Can written laws protect your privacy in digital era? If you ask a lawmaker, he would most likely be positive on his answer. If you ask a security engineer though, he would laugh the second you finish your question.
The internet, is a world very different from the real one. It works in a very complicated way and also it is governed by platforms, systems and trillions of lines of computer code. Being able to control all these by just voting on some abstract written laws, is a far fetched idea.
Why Written Laws Fail In Digital Era?
It is simple, written laws are made for the real world. The internet world on the other way has its own laws written in code when it started. Since then the code hasn’t really changed to take into consideration user privacy. This is because the internet wasn’t meant to be a consumer tool at its start(ARPANET).
The last 30 years people kept on building on top of this archaic technology forgetting privacy at all. That eventually led us to today. Every week we read a new article about privacy breaches and related stuff.
As far as I know no written law had or have prevented any of this happening in the past. Can this change in the future? I believe it won’t. At least not by lawmakers only. In order to apply privacy a combined effort of lawmakers, security engineers and cryptographers is needed.
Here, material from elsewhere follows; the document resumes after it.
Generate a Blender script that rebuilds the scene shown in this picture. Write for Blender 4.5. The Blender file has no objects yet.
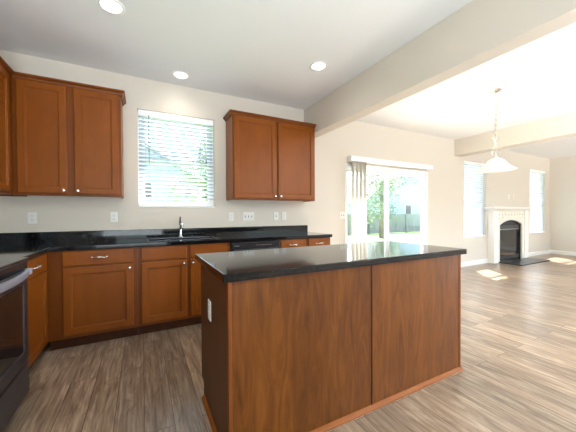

Cryptography : The Missing Piece Of The Puzzle
At the moment the general cryptography that is being used from consumer networks to establish connections can be broken. It is the job of security engineers and cryptographers to create code to solve the problem and after that it is the job of lawmakers to push written laws which contain the implementation of this code in the root of consumer networks.
Until written laws in digital era shaped in a more digital way, a very good but slow solution is using the TOR network to surf on the internet or use VPN software which sometimes isn’t that private at all since it works in a more centralized way.